----- "Graeme Geldenhuys" <graemeg.li...@gmail.com> schreef:

> On 16/09/2011 00:01, Dimitri Smits wrote:
> > 
> > errrm, utf-8 can have 6 octets representing one character,
> 
> Last time I checked, that was only in the very early stages of
> developing the utf-8 specification. Since then, the maximums size of
> a
> utf-8 code point is 4 bytes.
> 
> If you know otherwise, please post a URL. Here is the information I
> have:
> 
> "The original specification allowed for sequences of up to six bytes,
> covering numbers up to 31 bits (the original limit of the Universal
> Character Set). In November 2003 UTF-8 was restricted by RFC 3629 to
> four bytes covering only the range U+0000 to U+10FFFF, in order to
> match
> the constraints of the UTF-16 character encoding."
> 
>   http://en.wikipedia.org/wiki/UTF-8#History
> 

good to know.
I've learned about unicode/utf8 from the following links
http://www.joelonsoftware.com/articles/Unicode.html
http://www.cl.cam.ac.uk/~mgk25/unicode.html

never bothered to look into the rfc's and/or official unicode site(s).

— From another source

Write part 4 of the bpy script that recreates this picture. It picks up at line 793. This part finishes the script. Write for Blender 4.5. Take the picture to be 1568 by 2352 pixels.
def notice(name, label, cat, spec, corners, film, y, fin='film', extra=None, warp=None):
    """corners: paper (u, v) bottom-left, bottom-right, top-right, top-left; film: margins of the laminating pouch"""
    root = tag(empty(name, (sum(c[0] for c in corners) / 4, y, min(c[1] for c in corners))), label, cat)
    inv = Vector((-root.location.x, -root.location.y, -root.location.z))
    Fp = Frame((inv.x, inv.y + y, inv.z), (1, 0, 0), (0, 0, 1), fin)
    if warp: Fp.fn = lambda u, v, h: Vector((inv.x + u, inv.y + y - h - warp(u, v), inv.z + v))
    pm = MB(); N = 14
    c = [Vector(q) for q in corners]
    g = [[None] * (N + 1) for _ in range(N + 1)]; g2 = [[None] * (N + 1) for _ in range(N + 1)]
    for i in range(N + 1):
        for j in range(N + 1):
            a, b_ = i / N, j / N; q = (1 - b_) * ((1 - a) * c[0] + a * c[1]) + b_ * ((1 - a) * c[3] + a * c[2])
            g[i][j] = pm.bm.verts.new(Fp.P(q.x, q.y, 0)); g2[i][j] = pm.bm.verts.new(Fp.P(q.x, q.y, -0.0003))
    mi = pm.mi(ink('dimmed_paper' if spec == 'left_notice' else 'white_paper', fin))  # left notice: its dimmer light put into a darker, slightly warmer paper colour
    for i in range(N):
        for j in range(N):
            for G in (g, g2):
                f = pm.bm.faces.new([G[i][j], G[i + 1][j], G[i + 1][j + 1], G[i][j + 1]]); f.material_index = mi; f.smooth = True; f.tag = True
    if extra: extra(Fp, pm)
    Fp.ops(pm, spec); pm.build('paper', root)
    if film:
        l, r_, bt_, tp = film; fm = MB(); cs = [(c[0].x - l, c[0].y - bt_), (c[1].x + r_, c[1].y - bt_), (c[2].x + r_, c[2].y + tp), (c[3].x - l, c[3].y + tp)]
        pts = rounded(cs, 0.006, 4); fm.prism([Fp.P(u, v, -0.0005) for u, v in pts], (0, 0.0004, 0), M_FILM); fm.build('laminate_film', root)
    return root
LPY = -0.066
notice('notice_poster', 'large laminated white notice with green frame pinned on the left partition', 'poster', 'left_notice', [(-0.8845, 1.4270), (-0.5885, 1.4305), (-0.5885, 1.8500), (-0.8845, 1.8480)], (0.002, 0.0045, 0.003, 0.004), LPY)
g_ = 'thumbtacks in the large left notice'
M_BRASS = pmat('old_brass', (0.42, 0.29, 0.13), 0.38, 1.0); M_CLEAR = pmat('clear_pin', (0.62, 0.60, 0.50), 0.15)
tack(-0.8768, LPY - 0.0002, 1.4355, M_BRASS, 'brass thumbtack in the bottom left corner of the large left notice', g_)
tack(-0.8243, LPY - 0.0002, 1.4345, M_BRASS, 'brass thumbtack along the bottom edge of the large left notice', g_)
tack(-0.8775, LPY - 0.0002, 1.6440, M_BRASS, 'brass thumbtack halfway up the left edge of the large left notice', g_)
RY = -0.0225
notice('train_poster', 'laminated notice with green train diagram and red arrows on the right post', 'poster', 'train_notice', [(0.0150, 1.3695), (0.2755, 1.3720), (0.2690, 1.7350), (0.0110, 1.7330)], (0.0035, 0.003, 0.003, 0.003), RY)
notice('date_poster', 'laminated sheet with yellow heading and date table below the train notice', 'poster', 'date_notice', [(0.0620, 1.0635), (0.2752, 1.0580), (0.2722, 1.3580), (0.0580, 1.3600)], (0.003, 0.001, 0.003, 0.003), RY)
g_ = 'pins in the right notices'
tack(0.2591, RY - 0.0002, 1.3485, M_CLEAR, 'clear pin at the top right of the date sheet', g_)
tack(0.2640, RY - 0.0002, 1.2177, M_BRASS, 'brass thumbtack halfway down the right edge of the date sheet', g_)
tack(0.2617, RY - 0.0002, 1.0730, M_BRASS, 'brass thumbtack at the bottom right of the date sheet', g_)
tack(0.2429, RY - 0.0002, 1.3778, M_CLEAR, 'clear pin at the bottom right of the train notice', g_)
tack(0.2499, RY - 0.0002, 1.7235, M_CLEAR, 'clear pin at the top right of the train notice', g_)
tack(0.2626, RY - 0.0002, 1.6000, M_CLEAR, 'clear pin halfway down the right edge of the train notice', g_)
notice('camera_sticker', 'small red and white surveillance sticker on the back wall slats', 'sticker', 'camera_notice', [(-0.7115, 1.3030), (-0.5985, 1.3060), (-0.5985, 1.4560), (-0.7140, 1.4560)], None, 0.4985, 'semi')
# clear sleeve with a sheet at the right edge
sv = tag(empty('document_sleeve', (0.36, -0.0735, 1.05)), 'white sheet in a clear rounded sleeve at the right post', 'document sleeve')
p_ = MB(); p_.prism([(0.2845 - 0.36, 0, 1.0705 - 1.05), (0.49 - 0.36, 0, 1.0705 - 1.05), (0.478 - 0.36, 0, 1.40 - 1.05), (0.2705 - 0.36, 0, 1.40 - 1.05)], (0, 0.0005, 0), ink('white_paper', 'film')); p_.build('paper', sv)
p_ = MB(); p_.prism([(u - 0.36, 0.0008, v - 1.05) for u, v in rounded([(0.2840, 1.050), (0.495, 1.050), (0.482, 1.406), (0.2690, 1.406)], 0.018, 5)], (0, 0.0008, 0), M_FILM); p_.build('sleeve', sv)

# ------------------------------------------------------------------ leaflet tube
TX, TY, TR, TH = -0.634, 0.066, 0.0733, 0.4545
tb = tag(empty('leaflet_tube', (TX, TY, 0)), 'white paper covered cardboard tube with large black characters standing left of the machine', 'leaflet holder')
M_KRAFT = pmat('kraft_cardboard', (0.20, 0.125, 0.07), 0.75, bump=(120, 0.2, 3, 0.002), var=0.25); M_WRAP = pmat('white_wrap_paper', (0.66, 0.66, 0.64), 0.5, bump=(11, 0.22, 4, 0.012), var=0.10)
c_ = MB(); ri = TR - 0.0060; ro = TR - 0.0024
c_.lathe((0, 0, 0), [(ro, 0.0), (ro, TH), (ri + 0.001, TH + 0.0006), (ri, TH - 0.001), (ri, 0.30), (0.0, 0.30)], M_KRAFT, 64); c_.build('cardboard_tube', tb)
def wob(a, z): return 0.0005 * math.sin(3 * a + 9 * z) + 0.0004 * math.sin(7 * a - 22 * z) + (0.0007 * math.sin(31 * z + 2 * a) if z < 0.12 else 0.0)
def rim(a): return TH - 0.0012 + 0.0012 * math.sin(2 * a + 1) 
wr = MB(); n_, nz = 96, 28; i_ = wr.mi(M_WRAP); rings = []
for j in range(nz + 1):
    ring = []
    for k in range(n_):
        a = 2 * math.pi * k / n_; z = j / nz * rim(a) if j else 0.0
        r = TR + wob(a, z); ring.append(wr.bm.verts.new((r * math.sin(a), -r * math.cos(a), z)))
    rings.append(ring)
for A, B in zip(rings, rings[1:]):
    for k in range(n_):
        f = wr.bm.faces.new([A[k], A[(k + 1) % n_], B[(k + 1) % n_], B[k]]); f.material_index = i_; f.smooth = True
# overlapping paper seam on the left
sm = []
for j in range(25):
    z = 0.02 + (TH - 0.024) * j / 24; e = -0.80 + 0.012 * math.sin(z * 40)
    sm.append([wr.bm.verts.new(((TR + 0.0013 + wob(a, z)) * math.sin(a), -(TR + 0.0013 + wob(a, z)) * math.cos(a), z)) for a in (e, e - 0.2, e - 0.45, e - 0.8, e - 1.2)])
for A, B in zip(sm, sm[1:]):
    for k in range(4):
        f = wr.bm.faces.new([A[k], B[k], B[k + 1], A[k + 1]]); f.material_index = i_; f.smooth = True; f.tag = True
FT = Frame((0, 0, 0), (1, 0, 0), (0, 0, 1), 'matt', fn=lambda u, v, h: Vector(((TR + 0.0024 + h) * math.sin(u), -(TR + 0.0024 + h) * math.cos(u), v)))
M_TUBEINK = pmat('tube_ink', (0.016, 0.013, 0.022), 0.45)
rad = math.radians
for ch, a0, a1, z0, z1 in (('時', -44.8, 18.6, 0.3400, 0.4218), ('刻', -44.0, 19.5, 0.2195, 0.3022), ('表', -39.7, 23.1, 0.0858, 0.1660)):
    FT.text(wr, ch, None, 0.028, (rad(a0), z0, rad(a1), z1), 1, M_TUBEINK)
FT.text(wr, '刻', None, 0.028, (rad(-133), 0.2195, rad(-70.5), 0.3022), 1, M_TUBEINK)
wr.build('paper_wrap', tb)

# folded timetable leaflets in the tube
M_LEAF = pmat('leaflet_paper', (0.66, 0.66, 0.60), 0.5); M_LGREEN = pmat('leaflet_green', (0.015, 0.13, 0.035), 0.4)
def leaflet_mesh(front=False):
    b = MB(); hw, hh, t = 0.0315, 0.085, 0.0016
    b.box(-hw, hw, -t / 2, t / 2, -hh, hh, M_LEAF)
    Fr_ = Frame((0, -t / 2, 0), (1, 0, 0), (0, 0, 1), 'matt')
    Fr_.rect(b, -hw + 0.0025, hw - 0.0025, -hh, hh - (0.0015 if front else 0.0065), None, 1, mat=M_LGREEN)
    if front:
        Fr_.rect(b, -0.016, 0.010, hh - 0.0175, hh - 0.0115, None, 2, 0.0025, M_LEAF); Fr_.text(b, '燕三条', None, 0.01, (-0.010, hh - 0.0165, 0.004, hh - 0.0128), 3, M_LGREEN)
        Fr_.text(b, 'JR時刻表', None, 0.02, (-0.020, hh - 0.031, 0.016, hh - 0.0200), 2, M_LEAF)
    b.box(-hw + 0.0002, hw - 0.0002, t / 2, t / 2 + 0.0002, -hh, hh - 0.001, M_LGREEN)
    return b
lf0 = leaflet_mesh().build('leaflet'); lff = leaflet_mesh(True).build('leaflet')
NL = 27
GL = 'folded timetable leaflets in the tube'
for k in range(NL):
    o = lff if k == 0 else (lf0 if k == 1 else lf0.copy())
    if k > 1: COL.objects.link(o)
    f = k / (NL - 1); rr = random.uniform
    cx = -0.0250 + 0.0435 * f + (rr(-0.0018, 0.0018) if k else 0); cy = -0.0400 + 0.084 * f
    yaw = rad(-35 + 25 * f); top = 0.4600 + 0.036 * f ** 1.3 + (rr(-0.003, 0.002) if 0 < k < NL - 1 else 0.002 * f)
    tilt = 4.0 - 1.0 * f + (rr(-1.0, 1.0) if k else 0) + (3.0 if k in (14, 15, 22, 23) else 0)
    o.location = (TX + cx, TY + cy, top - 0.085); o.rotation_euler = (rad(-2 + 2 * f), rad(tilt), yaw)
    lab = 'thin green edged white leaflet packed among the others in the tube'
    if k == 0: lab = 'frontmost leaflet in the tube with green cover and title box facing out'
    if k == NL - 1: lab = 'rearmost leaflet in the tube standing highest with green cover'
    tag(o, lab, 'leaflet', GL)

when I follow the link to the rfc you mentioned in the second link above, I 
indeed see that it is 4 octets according to the rfc. However, when I follow the 
link to the unicode appendix 
(http://www.cl.cam.ac.uk/~mgk25/ucs/ISO-10646-UTF-8.html), mentioned in that 
second page (anchored link: http://www.cl.cam.ac.uk/~mgk25/unicode.html#utf-8), 
I see that according to the iso spec, it still is (was?) 6.